Of the others, Bruce Harrell is an eloquent, big-tent, pro-labor Dem, and I like him. Joey Gray comes out of the Occupy movement and Ultimate Frisbee and I like her. Kate Martin is a neighborhood activist whose ideas include turning the old Viaduct into an elevated park, similar to New York's Highline, I think that's a great idea and I like her. Mary Martin declares herself as the Socialist Worker's Party candidate, and has responded to a press question about pets with "The working people don't give a flip whether I have a pet". Needless to say, I like her. 

Charlie Staadecker is the closest thing to an old-school business candidate, reflects a return to Seattle Politeness, is pro-art, positive, and wears a bow tie. I like him (and yes, bow ties are cool). And Douglas McQuaid, who seems to have ended up on the ballot through a wacky clerical mix-up, isn't spending anything on the campaign, but says he is there to show that little guys can run for mayor as well. And I really like him, and he is STILL a better candidate than the guys running against Dow Constantine.

And I think you see the problem here. Each of the candidates has something to recommend themselves. They range from left-of-center to seriously-lefty but all have a similar bag of attitudes, and while the proposals may differ slightly as to the best way forward, the foundation does not. This is not an election to fix the city, or even to find the best way forward. Everyone is pretty happy with the way things are going, and want to keep doing that.

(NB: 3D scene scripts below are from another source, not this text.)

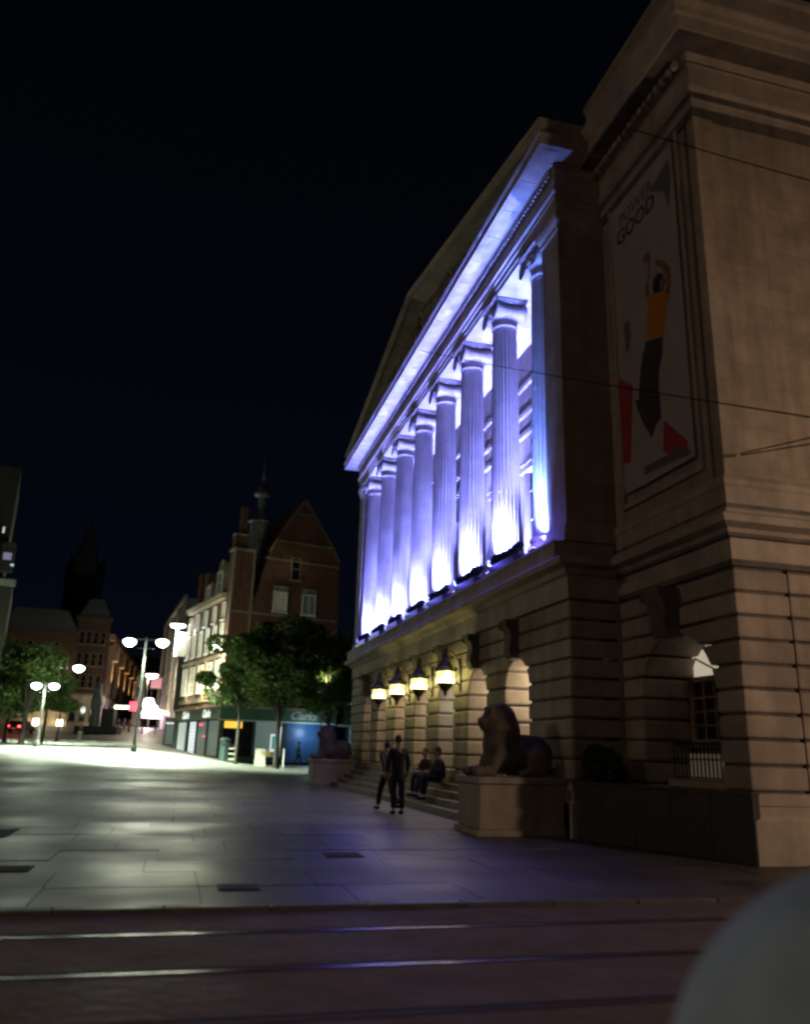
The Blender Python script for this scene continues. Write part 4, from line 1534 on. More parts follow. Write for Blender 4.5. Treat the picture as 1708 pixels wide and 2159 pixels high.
# gable front block
g = MB()
g.prism([(2.2, HE - 1.2), (10.4, HE - 1.2), (10.4, 18.4), (9.6, 19.8), (6.5, 24.2), (4.0, 20.0), (3.3, 18.4), (3.0, 17.0)], 1, 0.3, 7.5)
g.build('gable', M['brick'], SH)
for (a, b) in (((10.4, 18.4), (9.6, 19.8)), ((9.6, 19.8), (6.5, 24.2)), ((6.5, 24.2), (4.0, 20.0)), ((4.0, 20.0), (3.3, 18.6))):
    MB().tube([(a[0], 0.35, a[1]), (b[0], 0.35, b[1])], 0.09, 4).build('gable_coping', M['trim'], SH)
for q in ((4.05, 9.6, 0.2, 0.3, 19.7, 19.85), (2.9, 10.3, 0.2, 0.3, 17.9, 18.05), (0.2, 10.4, 0.16, 0.3, 9.6, 9.85), (0.2, 10.4, 0.2, 0.3, 12.7, 12.85), (5.6, 7.4, 0.2, 0.3, 22.6, 22.72)):
    MB().box(*q).build('stone_band', M['trim'], SH)
# corner turret / chimney stack rising at the corner
ct = MB()
ct.box(-0.02, 1.9, 0.28, 1.6, 4.6, 18.6)
ct.box(0.05, 1.2, 0.5, 1.5, 18.6, 19.8)
ct.box(0.5, 1.1, 0.7, 1.3, 19.8, 22.6)
ct.build('corner_turret', M['brick'], SH)
ct = MB()
ct.box(-0.14, 2.0, 0.2, 1.7, 18.3, 18.55)
ct.box(-0.08, 0.12, 0.2, 0.42, 4.6, 18.3)
ct.box(1.78, 1.98, 0.2, 0.42, 4.6, 18.3)
ct.box(0.0, 1.25, 0.42, 1.55, 19.8, 19.95)
ct.build('turret_trim', M['trim'], SH)
sp_ = MB()
sp_.lathe([(1.0, 18.6), (1.0, 22.0), (1.15, 22.1), (0.9, 22.5), (0.55, 23.2), (0.35, 23.6), (0.4, 24.6), (0.75, 24.8), (0.8, 25.0), (0.5, 25.6), (0.2, 26.3), (0.22, 26.9), (0.12, 27.2), (0.03, 28.9)], 12, (3.2, 3.6, 0))
sp_.build('spire', M['lead'], SH)
rf_ = MB()
rf_.prism([(0.3, HE - 1.2), (6.0, HE + 5.2), (10.4, HE - 1.2)], 1, 1.6, 16.2)
rf_.build('roof', M['slate'], SH)
for (xx, yy, hh) in ((1.4, 15.5, 3.4), (1.4, 12.9, 3.0)):
    MB().box(xx - 0.5, xx + 0.5, yy - 0.6, yy + 0.6, HE - 1.2, HE + hh).build('chimney', M['brick'], SH)
ev = MB()
ev.box(-0.35, 0.5, 2.0, 15.2, HE - 1.25, HE - 1.0)
ev.box(-0.45, 0.5, 2.0, 15.2, HE - 1.0, HE - 0.75)
ev.build('eaves', M['trim'], SH)
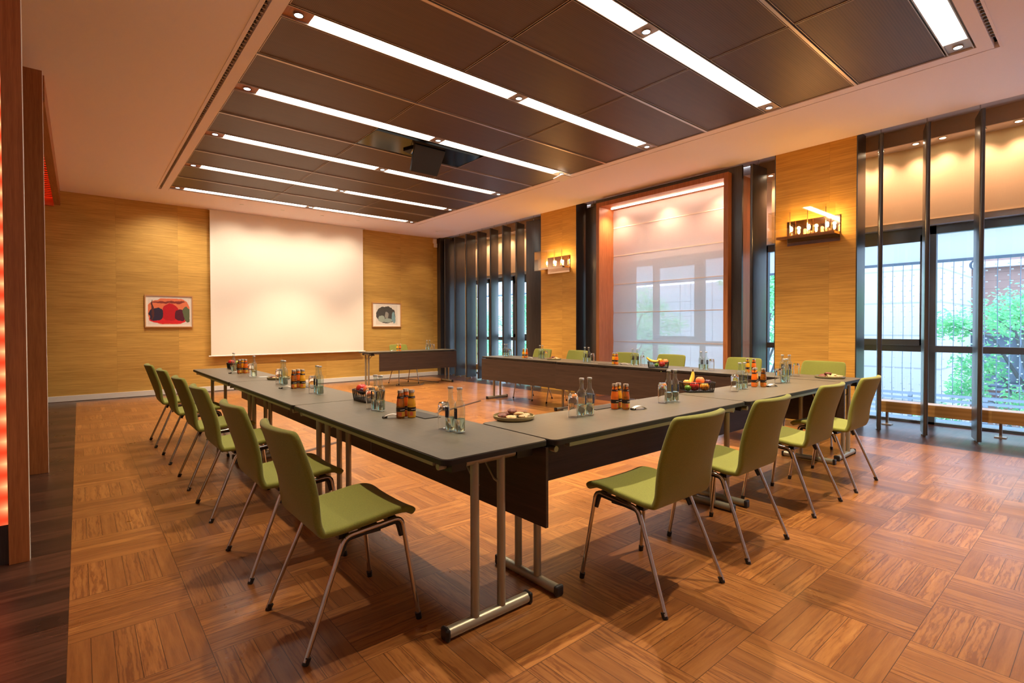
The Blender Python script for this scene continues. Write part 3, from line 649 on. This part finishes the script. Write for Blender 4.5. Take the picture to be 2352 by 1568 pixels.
def make_juice(kind):
    t = thing('juice_bottle', '', 'bottle')
    pr = [(.018, .0005), (.0225, .003), (.0235, .010), (.0235, .062), (.0225, .068), (.0235, .074), (.0225, .082), (.0195, .105), (.0165, .125), (.0145, .133), (.0145, .140)]
    bm = bmesh.new(); lathe(bm, pr, 22); obj('bottle_body', bm, kind, t, True)
    bm = bmesh.new(); lathe(bm, [(.0155, .1395), (.0165, .1405), (.0165, .152), (.015, .155)], 18); obj('cap', bm, 'cap_gold', t, True)
    bm = bmesh.new(); lathe(bm, [(.0238, .038), (.0238, .060)], 22, cap0=False, cap1=False); l = obj('label', bm, 'label', t, True); bm = bmesh.new(); lathe(bm, [(.0200, .110), (.0184, .121)], 22, cap0=False, cap1=False); nl = obj('neck_label', bm, 'label', t, True)
    def patch(a0, a1, z0, z1, r, mat, nm, par):
        bm = bmesh.new(); n = 6; vs = []
        for k in range(n+1):
            a = math.radians(a0+(a1-a0)*k/n); vs.append([bm.verts.new((r*math.cos(a), r*math.sin(a), z)) for z in (z0, z1)])
        for a, b in zip(vs, vs[1:]): bm.faces.new((a[0], b[0], b[1], a[1]))
        return obj(nm, bm, mat, par)
    patch(-165, -60, .012, .038, .0239, 'label_y', 'label_patch', l); patch(-160, -120, .014, .035, .0241, 'coral', 'label_fruit_print', l); patch(-140, -70, .0465, .0495, .0241, 'label_w', 'label_print', l)
    patch(-135, -85, .114, .116, .0194, 'label_w', 'neck_label_print', nl); patch(-175, -160, .121, .153, .0170, 'label', 'seal_strip', t); return t
protos = {}
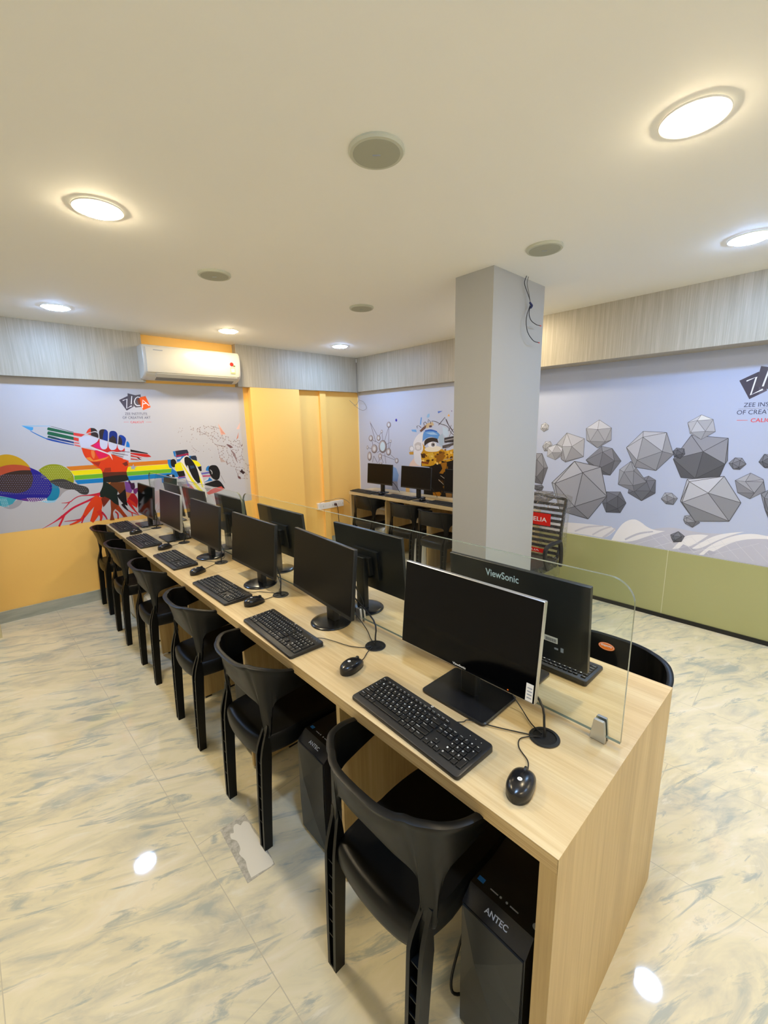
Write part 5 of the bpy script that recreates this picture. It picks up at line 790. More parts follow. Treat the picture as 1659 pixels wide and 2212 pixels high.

So yeah, we have a Brady Bunch of candidates, none of which promise a sea change in government. I come from Pittsburgh, known for its unlikely mayors (Pete Flaherty, Sofie Masloff, and, yes, even Luke Ravenstahl), so I like my mayors colorful and my city councils competent. So I am recommending Mike McGinn, while recognizing the Ed Murray is extremely good even if the Seattle Times likes him. And if you don't like the process at all - vote Douglas McQuaid, because even the little guy should be able to run for mayor.